Monday, 30 December 2013

The Return of the Ironman

The parable of the Prodigal has always resonated in my life. But unlike the story in Luke, I've related to the younger sibling in a far more allegorical way. For me it has been less about the leaving and return as it has been about the leaving without ever parting and returning while remaining away.

Nietzsche wrote of the eternal recurrence, and how things will occur over and over again. I'm more drawn to Milan Kundera's challenge in The Unbearable Lightness Of Being that we only live once, thus the "lightness" of being compared to Nietzsche's "heaviness" of recurrence and return.

But for me, this lightness is ill defined and grey. Although we may exist but once, within that finite life are infinite possibilities, lifetimes and existences. And each one of these multiplicities exist within our own consciousness. Both the high road and the low road are taken, as is the road less travelled. It is also that comeback line that you wish you had said to the office bully, but that you thought of only after you got home. In the reality of your consciousness, you did say it. Is that any less real, in your mind, than if you had said it face to face.

Abstract this one step further by thinking about social media. Is something you wrote to a "friend" on Facebook any more or less real than face to face or by telephone or text? And what about something you tweeted or messaged to a total stranger that you may or may never hear from again? Is that any more or less real than the multiplicity of realities that percolate and evolve between your ears? The reality of your existence is what you determine is worthy of your time and your attention. Or, more tangibly, to what extent can you multitask between real life and the more ephemeral journeys in your mind.

Triathlete Identity Disorder

So before I start going down the road of Dissociative Identity Disorder, what road am I returning from and what does this have to do with swimming, biking and running? Well, absolutely nothing. And everything. Similarly it has nothing to do with the story of the Prodigal.

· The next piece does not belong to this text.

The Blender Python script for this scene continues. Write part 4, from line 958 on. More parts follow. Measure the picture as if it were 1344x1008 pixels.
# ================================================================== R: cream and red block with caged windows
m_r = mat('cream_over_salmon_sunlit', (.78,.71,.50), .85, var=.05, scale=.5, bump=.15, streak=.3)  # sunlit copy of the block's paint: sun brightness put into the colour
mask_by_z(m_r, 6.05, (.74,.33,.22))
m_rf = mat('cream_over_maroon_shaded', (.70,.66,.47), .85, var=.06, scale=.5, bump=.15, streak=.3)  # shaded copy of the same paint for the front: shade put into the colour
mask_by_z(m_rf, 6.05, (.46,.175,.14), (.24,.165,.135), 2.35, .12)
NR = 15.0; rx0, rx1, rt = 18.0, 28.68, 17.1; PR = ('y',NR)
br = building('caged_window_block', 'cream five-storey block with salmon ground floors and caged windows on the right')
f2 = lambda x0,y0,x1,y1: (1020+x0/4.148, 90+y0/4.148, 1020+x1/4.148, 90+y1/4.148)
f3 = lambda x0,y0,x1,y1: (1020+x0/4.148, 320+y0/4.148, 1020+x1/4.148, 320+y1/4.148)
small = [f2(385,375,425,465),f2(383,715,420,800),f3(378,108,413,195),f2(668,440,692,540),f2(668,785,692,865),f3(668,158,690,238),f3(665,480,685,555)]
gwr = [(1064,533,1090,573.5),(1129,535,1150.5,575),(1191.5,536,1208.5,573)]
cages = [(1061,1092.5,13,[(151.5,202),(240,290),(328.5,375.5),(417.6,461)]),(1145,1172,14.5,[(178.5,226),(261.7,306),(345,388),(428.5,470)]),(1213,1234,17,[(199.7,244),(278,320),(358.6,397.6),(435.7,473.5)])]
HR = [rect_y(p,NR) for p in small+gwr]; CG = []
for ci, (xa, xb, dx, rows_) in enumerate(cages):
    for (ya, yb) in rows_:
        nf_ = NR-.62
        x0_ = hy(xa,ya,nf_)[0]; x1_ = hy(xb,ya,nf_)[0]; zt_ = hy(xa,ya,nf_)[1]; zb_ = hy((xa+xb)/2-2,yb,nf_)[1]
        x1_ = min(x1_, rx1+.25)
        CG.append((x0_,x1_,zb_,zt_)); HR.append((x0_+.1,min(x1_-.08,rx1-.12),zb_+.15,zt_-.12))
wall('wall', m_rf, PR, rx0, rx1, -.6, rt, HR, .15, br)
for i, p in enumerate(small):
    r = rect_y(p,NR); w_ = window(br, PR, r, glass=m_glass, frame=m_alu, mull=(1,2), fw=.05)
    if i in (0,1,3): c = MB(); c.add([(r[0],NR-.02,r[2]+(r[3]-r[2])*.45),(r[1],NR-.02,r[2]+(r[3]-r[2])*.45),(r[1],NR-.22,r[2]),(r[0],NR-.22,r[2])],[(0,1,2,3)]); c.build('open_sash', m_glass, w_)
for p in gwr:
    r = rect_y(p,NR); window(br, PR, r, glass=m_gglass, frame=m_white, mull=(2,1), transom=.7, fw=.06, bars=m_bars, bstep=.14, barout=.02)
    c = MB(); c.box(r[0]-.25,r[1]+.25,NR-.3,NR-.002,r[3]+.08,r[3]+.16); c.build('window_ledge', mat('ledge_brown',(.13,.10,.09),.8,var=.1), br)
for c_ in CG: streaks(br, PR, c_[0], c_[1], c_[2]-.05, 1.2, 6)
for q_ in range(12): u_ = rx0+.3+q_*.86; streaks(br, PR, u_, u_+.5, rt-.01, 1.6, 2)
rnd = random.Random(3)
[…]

Kinda sorta nothing...

I haven't made an entry to this blog since February 2013. And Before that December 2012. Before that I made quite regular entries enumerating triumphs and challenges in my endurance and triathlon reality.

Two Ironman Attempts and Two DNFs

A number of things happened between 2011 and 2013 that I have not written about at length. Obviously an infinite number of things happened. But specifically, in my athletic career, I faced the continuation of my first significant injury with Plantar Faciitis, I also lived through what can be best described as a near drowning at the St. George Ironman. Lastly, I faced the disappointment of quitting the Coeur d'Alene Ironman after finishing the 180km bike ride with serious cramps and having to painfully walk for 21km on the "run".

So that makes five attempts. Three successful ones at Ironman Canada, when it was still in Penticton, BC, yielded faster results and more focused, not necessarily more intense, training. But with return to training between 2011 and 2013 and the two US attempts, I found that I wasn't really "returning" to race form.  I was still away,  traveling along familiar training paths without committing to the new and more intense work that was required as I got older.

I was back, but not really. My mind was still on a journey somewhere that I have yet to define and understand. In many ways, I'm still on this journey, although nothing tangible has changed in front of my eyes. I have taken the high road and the road less traveled and used that killer comeback to the bully simultaneously.

Sisyphus and the Boulder

The Myth of Sisyphus has always helped guide me in my decisions. In part to not live the hubris demonstrated by the king, but more so in the lessons extrapolated by Albert Camus in his postmodernist work, The Myth of Sisyphus. How to live life in the face of the Absurd and in the absence of the absolute has always challenged, intrigued and motivated me. 

The hallmark of the myth is Sisyphus going through eternity having to push/roll a boulder up a hill only to have that boulder fall just before the summit.

The past two Ironman attempts have very much felt like futile exercise.

One of my favorite elements of Milan Kundera's literary leitmotifs is that of life featuring and endless string of coincidences, that although meaningless in isolation can be tied together to lead to significant ends.

There are countless such coincidences in my life that I will explore here in the future. Including the ones that introduced me to the sport in the first place.

But the one that stands out now relates to my return. My return to the sport; to extended family; and hopefully, to the success I had before 2011.

I will be attempting Ironman Boulder (Colorado) in August, 2014. The name of the location is not an overlooked irony. Nor is the fact that I have family and friends in Boulder. It is somewhat also salient to my prodigal theme that I have been away from Boulder for 33 years. My two visits there, while still a teenager were formative, memorable and still resonate in my consciousness.

Let this serve as the notice of the return of the prodigal. To training; to racing; to Ironman; and to Boulder.

Let this too serve as a return of this prodigal to the craft of writing and creation that has too long eluded me.